Intervient Joseph. Confronté à une tentation d’une difficulté extrême dans la maison de Putiphar où la femme de ce dernier le sollicite jour après jour, il reste droit. Il prouve par l’exemple que l’homme pourra toujours, y compris dans les situations les plus difficiles, faire le choix d’inscrire sa descendance dans la tradition des avot. En cela il annule le défaut qui nous semblait présent de façon constitutive dans la structure de la descendance de Jacob : si la descendance ne reste pas dans le peuple juif, c’est le fait d’un choix humain individuel.
Ainsi, le travail de Joseph vient parfaire le niveau de Jacob. En cela, il se rattache aux accomplissements des patriarches. Sa place appartient donc, à ce titre, au sefer Bereshit.
Ce rapport particulier le met au rang de celui qui engendre, ainsi ses propres enfants Ephraïm et Ménashé sont qualifiés de « shevet ». Ces éléments nous permettent de mieux aborder la bénédiction adressée par Jacob à son fils Joseph.
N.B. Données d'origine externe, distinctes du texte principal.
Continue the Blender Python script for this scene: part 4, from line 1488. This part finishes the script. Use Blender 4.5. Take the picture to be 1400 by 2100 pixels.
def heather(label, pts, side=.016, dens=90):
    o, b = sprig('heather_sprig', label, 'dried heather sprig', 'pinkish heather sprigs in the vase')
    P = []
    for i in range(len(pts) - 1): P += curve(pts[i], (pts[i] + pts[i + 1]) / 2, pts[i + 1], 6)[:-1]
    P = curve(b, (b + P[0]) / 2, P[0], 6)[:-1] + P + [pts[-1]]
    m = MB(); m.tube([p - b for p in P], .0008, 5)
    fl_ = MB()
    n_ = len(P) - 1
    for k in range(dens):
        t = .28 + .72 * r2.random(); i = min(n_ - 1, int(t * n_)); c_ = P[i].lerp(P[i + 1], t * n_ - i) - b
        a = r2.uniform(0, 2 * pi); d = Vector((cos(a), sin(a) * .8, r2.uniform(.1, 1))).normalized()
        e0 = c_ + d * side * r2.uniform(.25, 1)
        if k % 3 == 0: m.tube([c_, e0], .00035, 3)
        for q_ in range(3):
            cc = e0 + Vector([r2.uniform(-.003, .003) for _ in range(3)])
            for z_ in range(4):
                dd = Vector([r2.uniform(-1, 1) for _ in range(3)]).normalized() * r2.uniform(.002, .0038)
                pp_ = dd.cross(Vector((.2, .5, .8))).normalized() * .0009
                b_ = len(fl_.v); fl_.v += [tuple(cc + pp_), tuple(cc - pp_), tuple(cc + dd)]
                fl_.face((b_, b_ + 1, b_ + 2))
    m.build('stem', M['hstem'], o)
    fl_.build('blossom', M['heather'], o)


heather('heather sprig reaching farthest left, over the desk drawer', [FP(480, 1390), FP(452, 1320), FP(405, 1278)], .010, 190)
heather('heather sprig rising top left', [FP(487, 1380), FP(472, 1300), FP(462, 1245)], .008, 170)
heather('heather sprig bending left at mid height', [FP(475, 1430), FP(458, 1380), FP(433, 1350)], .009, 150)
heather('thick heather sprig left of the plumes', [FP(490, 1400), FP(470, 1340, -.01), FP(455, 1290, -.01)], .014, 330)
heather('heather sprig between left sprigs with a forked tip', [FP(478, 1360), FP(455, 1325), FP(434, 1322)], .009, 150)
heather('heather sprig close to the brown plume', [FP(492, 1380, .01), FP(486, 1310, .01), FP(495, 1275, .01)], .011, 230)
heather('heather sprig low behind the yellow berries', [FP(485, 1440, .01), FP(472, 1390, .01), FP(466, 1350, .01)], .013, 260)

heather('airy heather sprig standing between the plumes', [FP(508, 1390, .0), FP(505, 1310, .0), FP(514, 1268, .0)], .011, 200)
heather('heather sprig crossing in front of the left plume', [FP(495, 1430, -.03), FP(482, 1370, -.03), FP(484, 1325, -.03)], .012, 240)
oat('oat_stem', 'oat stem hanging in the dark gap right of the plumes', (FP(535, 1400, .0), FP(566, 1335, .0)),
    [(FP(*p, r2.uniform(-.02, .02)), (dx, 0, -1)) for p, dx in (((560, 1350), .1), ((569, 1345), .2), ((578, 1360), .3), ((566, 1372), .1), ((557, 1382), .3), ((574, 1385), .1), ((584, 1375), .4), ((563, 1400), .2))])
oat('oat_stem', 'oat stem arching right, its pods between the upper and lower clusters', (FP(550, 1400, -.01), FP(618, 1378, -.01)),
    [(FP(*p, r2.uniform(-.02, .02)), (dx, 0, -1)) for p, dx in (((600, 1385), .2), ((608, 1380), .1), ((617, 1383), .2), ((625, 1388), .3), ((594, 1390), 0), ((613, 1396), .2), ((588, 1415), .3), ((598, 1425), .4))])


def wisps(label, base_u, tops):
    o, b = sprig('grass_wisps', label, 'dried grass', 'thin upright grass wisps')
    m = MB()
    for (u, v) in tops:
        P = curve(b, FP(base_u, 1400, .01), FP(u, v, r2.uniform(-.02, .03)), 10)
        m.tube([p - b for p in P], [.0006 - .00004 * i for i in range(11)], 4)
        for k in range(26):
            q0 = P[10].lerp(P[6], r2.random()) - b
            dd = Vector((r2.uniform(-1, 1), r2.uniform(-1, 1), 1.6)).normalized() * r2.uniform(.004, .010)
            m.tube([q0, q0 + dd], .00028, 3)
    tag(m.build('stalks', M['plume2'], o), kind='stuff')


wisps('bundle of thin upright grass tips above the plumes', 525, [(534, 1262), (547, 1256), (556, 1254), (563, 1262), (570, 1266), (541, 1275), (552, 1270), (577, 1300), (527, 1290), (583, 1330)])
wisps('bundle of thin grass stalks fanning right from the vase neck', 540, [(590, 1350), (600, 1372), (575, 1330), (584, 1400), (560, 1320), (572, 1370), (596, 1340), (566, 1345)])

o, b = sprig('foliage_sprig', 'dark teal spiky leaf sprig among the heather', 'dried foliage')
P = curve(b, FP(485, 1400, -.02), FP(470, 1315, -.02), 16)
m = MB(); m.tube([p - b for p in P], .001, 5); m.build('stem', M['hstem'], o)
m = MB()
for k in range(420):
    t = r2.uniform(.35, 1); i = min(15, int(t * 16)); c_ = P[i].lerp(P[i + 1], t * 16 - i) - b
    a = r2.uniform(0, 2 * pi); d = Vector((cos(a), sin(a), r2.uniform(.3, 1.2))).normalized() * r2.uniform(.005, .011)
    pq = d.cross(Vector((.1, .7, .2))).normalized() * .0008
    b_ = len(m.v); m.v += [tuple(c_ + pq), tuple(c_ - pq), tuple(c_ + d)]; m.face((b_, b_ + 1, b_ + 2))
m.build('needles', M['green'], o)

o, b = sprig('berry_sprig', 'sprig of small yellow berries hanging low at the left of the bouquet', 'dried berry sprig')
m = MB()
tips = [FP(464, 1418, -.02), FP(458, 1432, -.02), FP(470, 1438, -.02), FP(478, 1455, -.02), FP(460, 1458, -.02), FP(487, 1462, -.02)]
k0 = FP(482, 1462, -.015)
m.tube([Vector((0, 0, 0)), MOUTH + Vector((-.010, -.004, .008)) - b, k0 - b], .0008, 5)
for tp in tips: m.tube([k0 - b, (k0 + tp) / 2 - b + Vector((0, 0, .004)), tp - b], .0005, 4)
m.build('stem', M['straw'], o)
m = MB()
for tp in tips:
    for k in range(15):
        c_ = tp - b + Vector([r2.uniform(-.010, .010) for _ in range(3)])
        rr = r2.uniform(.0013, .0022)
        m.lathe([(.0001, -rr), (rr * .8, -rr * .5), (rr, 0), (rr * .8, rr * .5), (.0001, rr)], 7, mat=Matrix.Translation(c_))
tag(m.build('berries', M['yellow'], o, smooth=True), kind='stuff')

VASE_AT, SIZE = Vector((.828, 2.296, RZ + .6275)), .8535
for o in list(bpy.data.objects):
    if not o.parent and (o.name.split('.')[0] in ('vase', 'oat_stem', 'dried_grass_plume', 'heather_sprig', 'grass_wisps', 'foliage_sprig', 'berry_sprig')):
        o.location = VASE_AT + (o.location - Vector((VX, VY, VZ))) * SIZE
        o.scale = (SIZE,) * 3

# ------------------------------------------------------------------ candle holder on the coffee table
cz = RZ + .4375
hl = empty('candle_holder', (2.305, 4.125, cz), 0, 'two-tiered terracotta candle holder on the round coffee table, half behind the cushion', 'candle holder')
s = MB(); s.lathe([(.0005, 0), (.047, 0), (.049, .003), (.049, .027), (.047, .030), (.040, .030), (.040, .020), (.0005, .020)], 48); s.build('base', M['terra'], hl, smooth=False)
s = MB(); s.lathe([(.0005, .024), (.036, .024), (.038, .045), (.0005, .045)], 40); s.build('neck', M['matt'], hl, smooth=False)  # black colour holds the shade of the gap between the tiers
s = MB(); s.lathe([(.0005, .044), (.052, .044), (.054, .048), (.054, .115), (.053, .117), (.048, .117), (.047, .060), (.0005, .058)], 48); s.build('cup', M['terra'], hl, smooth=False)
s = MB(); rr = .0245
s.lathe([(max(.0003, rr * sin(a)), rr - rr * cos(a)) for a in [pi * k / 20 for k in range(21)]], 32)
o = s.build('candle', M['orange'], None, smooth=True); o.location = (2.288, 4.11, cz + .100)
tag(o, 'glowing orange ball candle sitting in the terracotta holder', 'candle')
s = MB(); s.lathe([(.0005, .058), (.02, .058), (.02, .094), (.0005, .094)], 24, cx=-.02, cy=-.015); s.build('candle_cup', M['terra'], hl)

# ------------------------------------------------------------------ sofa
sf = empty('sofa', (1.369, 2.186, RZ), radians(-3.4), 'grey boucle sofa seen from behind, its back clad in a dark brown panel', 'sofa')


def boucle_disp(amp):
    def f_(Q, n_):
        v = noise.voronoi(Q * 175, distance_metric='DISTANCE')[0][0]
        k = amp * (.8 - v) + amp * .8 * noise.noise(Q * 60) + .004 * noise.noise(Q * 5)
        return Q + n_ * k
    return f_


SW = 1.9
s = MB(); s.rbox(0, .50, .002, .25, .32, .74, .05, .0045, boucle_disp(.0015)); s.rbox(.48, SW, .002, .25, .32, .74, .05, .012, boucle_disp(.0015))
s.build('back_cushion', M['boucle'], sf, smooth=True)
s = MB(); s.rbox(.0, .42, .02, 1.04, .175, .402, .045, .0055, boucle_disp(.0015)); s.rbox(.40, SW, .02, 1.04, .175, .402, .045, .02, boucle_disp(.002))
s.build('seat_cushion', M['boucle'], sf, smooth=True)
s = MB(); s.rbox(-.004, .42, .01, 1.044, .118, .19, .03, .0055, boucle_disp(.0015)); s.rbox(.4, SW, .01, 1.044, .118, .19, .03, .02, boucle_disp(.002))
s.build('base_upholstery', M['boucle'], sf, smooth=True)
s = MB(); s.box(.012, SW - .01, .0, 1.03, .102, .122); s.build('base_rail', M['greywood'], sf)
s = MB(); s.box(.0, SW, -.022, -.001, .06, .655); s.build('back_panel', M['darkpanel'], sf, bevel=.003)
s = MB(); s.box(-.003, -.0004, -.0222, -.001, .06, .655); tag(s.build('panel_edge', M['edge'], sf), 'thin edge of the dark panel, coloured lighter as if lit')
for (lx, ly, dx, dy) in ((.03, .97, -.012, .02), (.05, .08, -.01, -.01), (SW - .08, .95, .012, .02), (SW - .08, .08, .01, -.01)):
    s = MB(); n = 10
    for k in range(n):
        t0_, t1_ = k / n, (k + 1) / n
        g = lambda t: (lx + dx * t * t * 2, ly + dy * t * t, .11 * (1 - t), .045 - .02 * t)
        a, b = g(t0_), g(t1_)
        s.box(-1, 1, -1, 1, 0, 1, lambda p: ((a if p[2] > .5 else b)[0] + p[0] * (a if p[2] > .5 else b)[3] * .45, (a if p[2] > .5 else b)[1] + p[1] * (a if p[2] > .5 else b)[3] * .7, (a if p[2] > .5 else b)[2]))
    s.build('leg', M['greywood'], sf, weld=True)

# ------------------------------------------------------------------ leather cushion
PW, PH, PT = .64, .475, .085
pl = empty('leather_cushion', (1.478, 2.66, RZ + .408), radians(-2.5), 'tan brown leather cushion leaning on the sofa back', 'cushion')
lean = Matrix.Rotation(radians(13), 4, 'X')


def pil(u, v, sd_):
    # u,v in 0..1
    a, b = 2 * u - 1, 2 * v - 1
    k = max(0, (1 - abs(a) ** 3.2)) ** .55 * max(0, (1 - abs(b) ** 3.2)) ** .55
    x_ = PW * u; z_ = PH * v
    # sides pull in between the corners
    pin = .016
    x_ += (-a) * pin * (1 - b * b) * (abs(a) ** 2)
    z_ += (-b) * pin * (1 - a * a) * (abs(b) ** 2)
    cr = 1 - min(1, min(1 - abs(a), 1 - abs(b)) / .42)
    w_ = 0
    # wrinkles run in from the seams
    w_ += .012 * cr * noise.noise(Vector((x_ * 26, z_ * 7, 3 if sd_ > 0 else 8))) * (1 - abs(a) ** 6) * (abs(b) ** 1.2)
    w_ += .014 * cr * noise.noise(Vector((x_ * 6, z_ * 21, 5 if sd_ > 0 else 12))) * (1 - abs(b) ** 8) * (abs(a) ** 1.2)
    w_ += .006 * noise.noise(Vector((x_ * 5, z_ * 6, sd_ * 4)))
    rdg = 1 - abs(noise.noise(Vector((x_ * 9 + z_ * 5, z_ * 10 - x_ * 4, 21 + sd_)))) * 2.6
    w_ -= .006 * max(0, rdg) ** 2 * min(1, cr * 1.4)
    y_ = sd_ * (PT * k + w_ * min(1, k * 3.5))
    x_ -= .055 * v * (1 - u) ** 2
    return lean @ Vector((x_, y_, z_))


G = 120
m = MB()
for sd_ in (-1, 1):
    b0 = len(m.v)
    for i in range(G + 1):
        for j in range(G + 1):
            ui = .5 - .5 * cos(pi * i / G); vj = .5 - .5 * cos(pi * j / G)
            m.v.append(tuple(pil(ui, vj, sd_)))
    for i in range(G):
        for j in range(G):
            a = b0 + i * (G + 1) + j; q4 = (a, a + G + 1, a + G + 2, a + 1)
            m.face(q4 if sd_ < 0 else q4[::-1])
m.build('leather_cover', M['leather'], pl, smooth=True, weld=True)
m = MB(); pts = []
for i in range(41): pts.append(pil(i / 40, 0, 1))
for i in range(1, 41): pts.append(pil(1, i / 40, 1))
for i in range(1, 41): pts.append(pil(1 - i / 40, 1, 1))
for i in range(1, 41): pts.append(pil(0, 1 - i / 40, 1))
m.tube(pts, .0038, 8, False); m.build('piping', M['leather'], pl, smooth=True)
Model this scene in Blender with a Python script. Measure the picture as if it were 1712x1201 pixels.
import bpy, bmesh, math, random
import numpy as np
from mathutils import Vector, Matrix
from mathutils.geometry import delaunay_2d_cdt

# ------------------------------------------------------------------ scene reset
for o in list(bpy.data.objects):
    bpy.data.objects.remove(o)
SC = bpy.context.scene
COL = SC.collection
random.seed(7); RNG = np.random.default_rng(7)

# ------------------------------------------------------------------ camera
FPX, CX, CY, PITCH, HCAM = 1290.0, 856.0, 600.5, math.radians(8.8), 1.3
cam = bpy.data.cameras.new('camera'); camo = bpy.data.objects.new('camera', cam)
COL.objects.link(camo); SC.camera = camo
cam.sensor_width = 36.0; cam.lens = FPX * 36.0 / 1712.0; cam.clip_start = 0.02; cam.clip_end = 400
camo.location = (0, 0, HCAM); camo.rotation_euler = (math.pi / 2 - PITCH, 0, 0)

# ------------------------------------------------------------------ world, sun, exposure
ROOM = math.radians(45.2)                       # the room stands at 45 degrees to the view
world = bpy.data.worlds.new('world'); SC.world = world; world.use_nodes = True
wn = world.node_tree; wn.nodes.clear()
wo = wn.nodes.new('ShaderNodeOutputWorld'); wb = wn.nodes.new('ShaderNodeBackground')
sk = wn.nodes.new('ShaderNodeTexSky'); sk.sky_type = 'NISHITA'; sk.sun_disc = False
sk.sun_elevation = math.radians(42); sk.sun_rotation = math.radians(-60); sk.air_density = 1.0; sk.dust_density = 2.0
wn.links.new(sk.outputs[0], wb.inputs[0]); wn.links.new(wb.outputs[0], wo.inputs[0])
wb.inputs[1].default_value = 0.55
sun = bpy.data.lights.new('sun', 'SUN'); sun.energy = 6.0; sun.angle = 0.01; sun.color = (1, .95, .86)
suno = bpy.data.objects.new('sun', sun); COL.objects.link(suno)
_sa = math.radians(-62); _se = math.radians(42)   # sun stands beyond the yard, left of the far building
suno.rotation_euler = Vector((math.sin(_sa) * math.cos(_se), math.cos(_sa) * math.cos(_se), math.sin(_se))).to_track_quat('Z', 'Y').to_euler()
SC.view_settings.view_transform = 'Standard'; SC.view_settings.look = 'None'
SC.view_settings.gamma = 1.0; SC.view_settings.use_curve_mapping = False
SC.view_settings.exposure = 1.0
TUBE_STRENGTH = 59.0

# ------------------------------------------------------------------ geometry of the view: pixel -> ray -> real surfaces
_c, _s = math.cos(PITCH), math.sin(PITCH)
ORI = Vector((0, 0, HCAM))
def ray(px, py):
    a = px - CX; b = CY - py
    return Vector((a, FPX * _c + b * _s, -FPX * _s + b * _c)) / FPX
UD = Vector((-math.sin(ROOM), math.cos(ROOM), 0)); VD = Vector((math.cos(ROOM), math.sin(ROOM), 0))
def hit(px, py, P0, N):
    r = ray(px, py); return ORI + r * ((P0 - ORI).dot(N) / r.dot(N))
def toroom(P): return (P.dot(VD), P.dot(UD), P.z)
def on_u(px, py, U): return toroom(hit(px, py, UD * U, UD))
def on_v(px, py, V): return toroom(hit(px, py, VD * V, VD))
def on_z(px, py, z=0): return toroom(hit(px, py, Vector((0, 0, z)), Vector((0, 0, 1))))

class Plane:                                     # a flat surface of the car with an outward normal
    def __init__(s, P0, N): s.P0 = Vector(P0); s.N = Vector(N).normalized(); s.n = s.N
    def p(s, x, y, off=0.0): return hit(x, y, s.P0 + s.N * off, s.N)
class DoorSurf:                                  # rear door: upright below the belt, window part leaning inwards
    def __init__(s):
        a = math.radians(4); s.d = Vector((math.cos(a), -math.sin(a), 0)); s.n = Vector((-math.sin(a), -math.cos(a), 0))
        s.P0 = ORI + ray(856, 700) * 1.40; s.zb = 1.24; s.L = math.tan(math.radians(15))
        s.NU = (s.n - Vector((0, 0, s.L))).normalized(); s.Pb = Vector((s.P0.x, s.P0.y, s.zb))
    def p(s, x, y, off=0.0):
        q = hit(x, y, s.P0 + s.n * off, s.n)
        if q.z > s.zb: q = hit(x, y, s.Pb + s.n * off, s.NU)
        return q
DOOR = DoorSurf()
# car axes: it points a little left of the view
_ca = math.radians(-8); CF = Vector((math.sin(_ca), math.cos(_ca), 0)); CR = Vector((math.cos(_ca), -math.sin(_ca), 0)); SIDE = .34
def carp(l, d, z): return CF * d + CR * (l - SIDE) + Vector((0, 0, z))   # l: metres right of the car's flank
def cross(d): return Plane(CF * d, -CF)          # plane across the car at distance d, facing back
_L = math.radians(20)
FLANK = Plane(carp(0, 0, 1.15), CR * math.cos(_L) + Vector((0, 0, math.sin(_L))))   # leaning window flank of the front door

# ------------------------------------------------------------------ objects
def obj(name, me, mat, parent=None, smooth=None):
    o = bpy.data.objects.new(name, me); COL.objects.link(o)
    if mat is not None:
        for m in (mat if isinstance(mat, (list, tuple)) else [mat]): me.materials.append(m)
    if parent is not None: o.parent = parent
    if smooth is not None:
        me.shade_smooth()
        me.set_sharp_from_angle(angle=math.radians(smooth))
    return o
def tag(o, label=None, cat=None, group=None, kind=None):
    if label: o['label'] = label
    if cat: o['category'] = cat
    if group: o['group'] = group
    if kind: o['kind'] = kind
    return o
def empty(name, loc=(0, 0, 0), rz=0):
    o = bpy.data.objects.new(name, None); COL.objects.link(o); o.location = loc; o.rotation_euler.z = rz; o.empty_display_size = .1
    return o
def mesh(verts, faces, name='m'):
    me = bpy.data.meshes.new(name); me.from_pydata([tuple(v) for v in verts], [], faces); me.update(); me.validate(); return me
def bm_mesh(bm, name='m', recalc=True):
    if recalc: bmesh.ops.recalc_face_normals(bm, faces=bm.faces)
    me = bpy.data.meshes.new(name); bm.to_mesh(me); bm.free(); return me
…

Le terme « ben porat » se lit au sens simple : fils agréable, joli ; mais aussi : fils de la fructification.
« Joseph, fils prolixe, fils prolixe pour l’œil, chacune des filles s’est hissée pour contempler. »
Notes
(1) « Tribus ». C’est la dénomination générale des fils de Jacob.
(2) Le décès correspond au moment où on accède à une vision globale de l’œuvre d’une personne. Le fait de mentionner le décès dans un contexte donné n’est pas fortuit.